Il ministro degli Esteri ai colleghi a Bruxelles: “Se a due anni dai fatti l’India non è in grado di stabilire un capo d’accusa indubbiamente c’è una violazione di qualunque idea di giustizia”
La vicenda dei due marò italiani, Massimiliano Latorre e Salvatore Girone, diventa un caso europeo. La questione ormai ha assunto dimensioni e connotazioni tali da non poter essere lasciata solo ai governi dei due Paesi interessati, perché il comportamento tenuto a Nuova Delhi rischia di creare un precedente pericoloso per tutti. “Se a due anni dai fatti non si è in grado di stabilire un capo d’accusa indubbiamente c’è una violazione di qualunque idea di giustizia”. Un concetto espresso da Emma Bonino ai colleghi europei in occasione della riunione del consiglio Affari esteri. La responsabile della Farnesina è indispettita da come gli indiani stanno gestendo la vicenda: la situazione così davvero non va. “Qualcosa non torna”. E non solo a Roma. “Due anni per arrivare a un capo d’imputazione è un qualcosa che ha colpito anche i colleghi”.

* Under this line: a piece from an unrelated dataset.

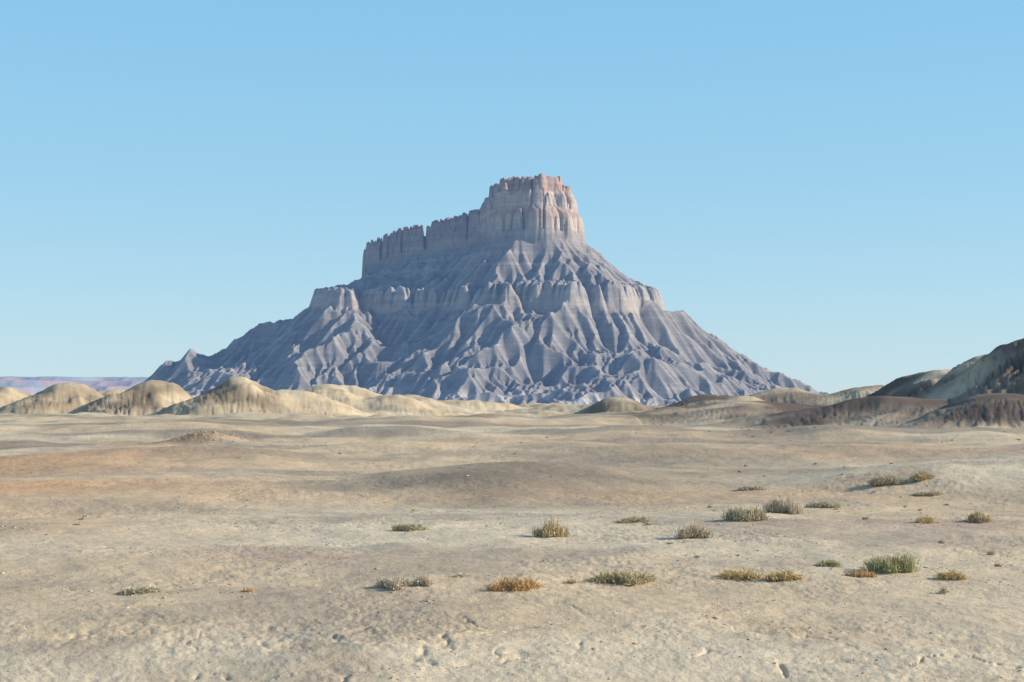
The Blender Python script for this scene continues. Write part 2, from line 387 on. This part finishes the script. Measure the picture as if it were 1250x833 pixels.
# ------------------------------------------------------------------ shrubs
mshrub = simple_tint("dry_foliage", .85)
PAL = {'sage': [(.60, .52, .34), (.50, .45, .28), (.68, .60, .42)], 'green': [(.52, .48, .25), (.42, .40, .20), (.62, .56, .32)],
       'gold': [(.74, .56, .27), (.62, .45, .20), (.80, .64, .36)], 'orange': [(.68, .44, .19), (.58, .35, .14), (.74, .53, .28)],
       'olive': [(.62, .50, .29), (.51, .41, .22), (.70, .58, .36)], 'grey': [(.64, .53, .38), (.56, .46, .31), (.70, .60, .45)]}
def blades(n, w, hgt, pal, lobes=None, bw=.006):
    if lobes is None:
        k = max(4, int(w / .09)); lobes = [(((j + rng.uniform(.2, .8)) / k - .5) * .78 * w, rng.uniform(-.2, .2) * w, rng.uniform(.4, .7) + .4 * math.sin(math.pi * (j + .5) / k) * rng.uniform(.5, 1)) for j in range(k)]
    li = rng.integers(0, len(lobes), n); L = np.array(lobes)[li]
    rb = .07 * w + .01
    b = np.stack([L[:, 0] + rng.normal(0, rb * .8, n), L[:, 1] + rng.normal(0, rb * .8, n), np.full(n, -.01)], 1)
    az = rng.random(n) * 2 * np.pi; el = np.radians(rng.uniform(12, 88, n))
    dr = np.stack([np.cos(az) * np.cos(el), np.sin(az) * np.cos(el), np.sin(el)], 1)
    rx = w * .26; ll = rng.uniform(.45, 1.0, n) ** .7
    tip = b + dr * np.stack([rx * ll, rx * ll, hgt * L[:, 2] * ll * 1.1], 1)
    mid = b + (tip - b) * .55; mid[:, 2] += .12 * hgt * rng.random(n); tip[:, :2] += rng.normal(0, .02 + .04 * w, (n, 2)) * .6
    sd = np.stack([-np.sin(az + rng.normal(0, 1, n)), np.cos(az + rng.normal(0, 1, n)), rng.normal(0, .4, n)], 1) * bw
    vs = np.stack([b - sd * .8, b + sd * .8, mid - sd, mid + sd, tip - sd * .35, tip + sd * .35], 1)
    base = np.arange(n)[:, None] * 6
    fc = np.concatenate([base + np.array([0, 1, 3, 2]), base + np.array([2, 3, 5, 4])])
    pc = np.array(pal)[rng.integers(0, len(pal), n)] * rng.uniform(.75, 1.2, (n, 1))
    cc = np.repeat(pc[:, None, :], 6, 1); cc[:, 0:2] *= .7
    nl = n; t = rng.uniform(.4, 1, (nl, 1)); p = b + (tip - b) * t + rng.normal(0, .012, (nl, 3))
    u = rng.normal(0, 1, (nl, 3)); u /= np.linalg.norm(u, axis=1, keepdims=True); v = np.cross(u, rng.normal(0, 1, (nl, 3))); v /= np.linalg.norm(v, axis=1, keepdims=True)
    sz = bw * 1.7 * rng.uniform(.5, 1.3, (nl, 1))
    lv = np.stack([p - u * sz * 1.8, p + v * sz * .8, p + u * sz * 1.8, p - v * sz * .8], 1)
    lf = np.arange(nl)[:, None] * 4 + np.array([0, 1, 2, 3]) + n * 6
    lc = np.repeat((pc * rng.uniform(.9, 1.25, (nl, 1)))[:, None, :], 4, 1)
    return (np.concatenate([vs.reshape(-1, 3), lv.reshape(-1, 3)]), np.concatenate([fc, lf]), np.concatenate([cc.reshape(-1, 3), lc.reshape(-1, 3)]))
SH = [(498, 648, 40, 13, 'sage'), (672, 656, 40, 25, 'olive'), (848, 657, 44, 24, 'grey'), (910, 636, 50, 23, 'sage'), (955, 627, 46, 24, 'grey'),
      (1085, 592, 46, 17, 'grey'), (1125, 586, 30, 12, 'olive'), (1130, 638, 28, 10, 'gold'), (1195, 638, 28, 18, 'olive'), (775, 637, 42, 9, 'olive'),
      (1090, 698, 62, 28, 'green'), (1012, 691, 26, 12, 'green'), (1160, 706, 32, 14, 'gold'), (1050, 704, 34, 11, 'orange'), (903, 706, 56, 16, 'gold'),
      (957, 707, 42, 14, 'gold'), (760, 710, 76, 18, 'olive'), (630, 720, 62, 18, 'orange'), (697, 712, 18, 6, 'olive'), (480, 718, 44, 20, 'grey'),
      (516, 715, 26, 18, 'grey'), (170, 724, 44, 12, 'sage'), (1005, 620, 40, 11, 'sage'), (1132, 604, 34, 6, 'grey'), (915, 598, 34, 8, 'grey'), (305, 722, 18, 5, 'orange'), (560, 704, 26, 7, 'grey')]
for (px, py, w, hh, pk) in SH:
    x, y, z = locate(px, py); s = y / F
    W = w * s; H = hh * s
    n = int(np.clip(1600 * (W / .6), 400, 2400)); n = int(n * (.5 if pk == 'grey' else .9))
    v, fc, cc = blades(n, W, H, PAL[pk], bw=.0024 + .0001 * y)
    ob = make_mesh("desert_shrub", v, fc, cc, False, mshrub); ob.location = (x, y, z - .01)

vs, fs, cs, off = [], [], [], 0
for i in range(300):
    y = rng.uniform(15, 95) if rng.random() < .75 else rng.uniform(40, 75); x = rng.uniform(-.36, .40) * y
    if float(perlin(x * .12, y * .12, 601)) < (-.0 if x > 0 else .3): continue
    w = rng.uniform(.05, .18); v, fc, cc = blades(int(70), w, w * rng.uniform(.3, .55), PAL[['olive', 'grey', 'gold', 'sage'][rng.integers(4)]], [(0, 0, 1)], bw=.003 + .0001 * y)
    z = float(ground_fn(np.array([x]), np.array([y]))[0])
    vs.append(v + np.array([x, y, z])); fs.append(fc + off); cs.append(cc); off += len(v)
make_mesh("dry_grass_tufts", np.concatenate(vs), np.concatenate(fs), np.concatenate(cs), False, mshrub)

# ------------------------------------------------------------------ gravel : one mesh
t = (1 + 5 ** .5) / 2
ico = np.array([(-1, t, 0), (1, t, 0), (-1, -t, 0), (1, -t, 0), (0, -1, t), (0, 1, t), (0, -1, -t), (0, 1, -t), (t, 0, -1), (t, 0, 1), (-t, 0, -1), (-t, 0, 1)]) / 1.9
icf = np.array([(0, 11, 5), (0, 5, 1), (0, 1, 7), (0, 7, 10), (0, 10, 11), (1, 5, 9), (5, 11, 4), (11, 10, 2), (10, 7, 6), (7, 1, 8), (3, 9, 4), (3, 4, 2), (3, 2, 6), (3, 6, 8), (3, 8, 9), (4, 9, 5), (2, 4, 11), (6, 2, 10), (8, 6, 7), (9, 8, 1)])
def stones(name, x, y, s, pal):
    n = len(x); z = ground_fn(x, y)
    q = ico[None] * rng.uniform(.7, 1.3, (n, 12, 1)) * (s[:, None, None]) * np.stack([rng.uniform(.7, 1.4, n), rng.uniform(.7, 1.3, n), rng.uniform(.35, .8, n)], 1)[:, None, :]
    a = rng.random(n) * 6.28; ca, sa = np.cos(a)[:, None], np.sin(a)[:, None]
    vx = q[..., 0] * ca - q[..., 1] * sa; vy = q[..., 0] * sa + q[..., 1] * ca
    v = np.stack([vx + x[:, None], vy + y[:, None], q[..., 2] + z[:, None] + s[:, None] * .1], -1).reshape(-1, 3)
    fc = (icf[None] + (np.arange(n) * 12)[:, None, None]).reshape(-1, 3)
    cc = np.repeat((np.array(pal)[rng.integers(0, len(pal), n)] * rng.uniform(.8, 1.2, (n, 1)))[:, None], 12, 1).reshape(-1, 3)
    return make_mesh(name, v, fc, cc, False, mstone)
mstone = simple_tint("weathered_stone", .9, None, 30)
n = 26000; y = np.exp(rng.uniform(math.log(9.5), math.log(50), n)); x = rng.uniform(-.42, .42, n) * y
k = (fbm(x * .3, y * .5, 3, 611) + rng.normal(0, .25, n)) > .1; x = x[k]; y = y[k]
s = np.clip(rng.lognormal(math.log(.007), .5, len(x)), .004, .03) * (.6 + y / 50)
stones("gravel", x, y, s, [(.58, .44, .29), (.46, .34, .22), (.62, .50, .35), (.40, .30, .21), (.54, .37, .24)])
n = 260; kx = (250 - CX) / F * 63; x = rng.normal(kx, .9, n); y = rng.normal(62.5, 1.1, n)
stones("rubble_knoll_rocks", x, y, np.clip(rng.lognormal(math.log(.035), .5, n), .02, .09), [(.48, .31, .17), (.42, .28, .16), (.52, .36, .22)])

# ------------------------------------------------------------------ light, sky, camera
AZ, EL = math.radians(92), math.radians(25.5)
sd = np.array([math.sin(AZ) * math.cos(EL), math.cos(AZ) * math.cos(EL), math.sin(EL)])
from mathutils import Vector
L = bpy.data.lights.new("sun", 'SUN'); L.energy = 5.0; L.angle = math.radians(.5); L.color = (1, .92, .79)
lo_ = bpy.data.objects.new("sun", L); scene.collection.objects.link(lo_)
lo_.rotation_euler = Vector(sd).to_track_quat('Z', 'Y').to_euler(); lo_.location = (200, -50, 200)
w = bpy.data.worlds.new("World"); scene.world = w; w.use_nodes = True
nt = w.node_tree; bg = nt.nodes["Background"]
sky = nt.nodes.new("ShaderNodeTexSky"); sky.sky_type = 'NISHITA'; sky.sun_disc = False
sky.sun_elevation = EL; sky.sun_rotation = AZ; sky.altitude = 1500; sky.air_density = 1.0; sky.dust_density = .4; sky.ozone_density = 1.0
tc = nt.nodes.new("ShaderNodeTexCoord"); sx = nt.nodes.new("ShaderNodeSeparateXYZ"); nt.links.new(tc.outputs["Generated"], sx.inputs[0])
cr = nt.nodes.new("ShaderNodeValToRGB"); nt.links.new(sx.outputs["Z"], cr.inputs[0])
stops = [(0.0, (.50, .70, .81)), (.06, (.43, .68, .83)), (.14, (.34, .645, .86)), (.27, (.26, .59, .87)), (.6, (.14, .28, .56)), (1.0, (.10, .19, .42))]
els = cr.color_ramp.elements
els[0].position, els[0].color = stops[0][0], (*stops[0][1], 1); els[1].position, els[1].color = stops[-1][0], (*stops[-1][1], 1)
for p, c in stops[1:-1]:
    e = els.new(p); e.color = (*c, 1)
sc = nt.nodes.new("ShaderNodeVectorMath"); sc.operation = 'SCALE'; nt.links.new(cr.outputs[0], sc.inputs[0]); sc.inputs[3].default_value = 1 / .15
mxn = nt.nodes.new("ShaderNodeMix"); mxn.data_type = 'RGBA'; mxn.inputs[0].default_value = .85
nt.links.new(sky.outputs[0], mxn.inputs[6]); nt.links.new(sc.outputs[0], mxn.inputs[7])
nt.links.new(mxn.outputs[2], bg.inputs[0]); bg.inputs[1].default_value = .15
cam = bpy.data.cameras.new("camera"); cam.sensor_width = 36; cam.lens = F / 1250 * 36; cam.shift_y = (HY - 416.5) / 1250
cam.clip_start = .1; cam.clip_end = 150000
co = bpy.data.objects.new("camera", cam); scene.collection.objects.link(co)
co.location = (0, 0, CAMZ); co.rotation_euler = (math.radians(90), 0, 0); scene.camera = co
scene.view_settings.view_transform = 'Standard'; scene.view_settings.look = 'None'; scene.view_settings.exposure = 0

Ai tempi lunghi necessari per giungere a un’accusa si aggiunge il rischio che l’attuale legge indiana sulla pirateria “inverta il carico della prova”, e questo “è un elemento inaccettabile dal punto di vista dell’affidabilità di un sistema giudiziario”, e quindi di un Paese. Bonino ha posto la questione al termine della sessione dei lavori, inserendo il tema tra gli ultimi punti (alla voce “varie ed eventuali”). L’Alto rappresentante per la politica estera e di sicurezza dell’Ue, Catherine Ashton, “ha confermato il suo interessamento alla vicenda e sottolineato la fondatezza della nostra posizione”. L’Italia torna a casa da Bruxelles con delle carte in più da poter giocare: come precisa Bonino, “tutte le opzioni sono sul tappeto, comprese quelle di pertinenza più specifica dell’Unione europea”. Cosa abbiano in mente l’Italia e l’Europa non è tempo di dirlo. “Preferisco tenerle per me le mie carte”. In attesa di giocarle, o auspicabilmente no.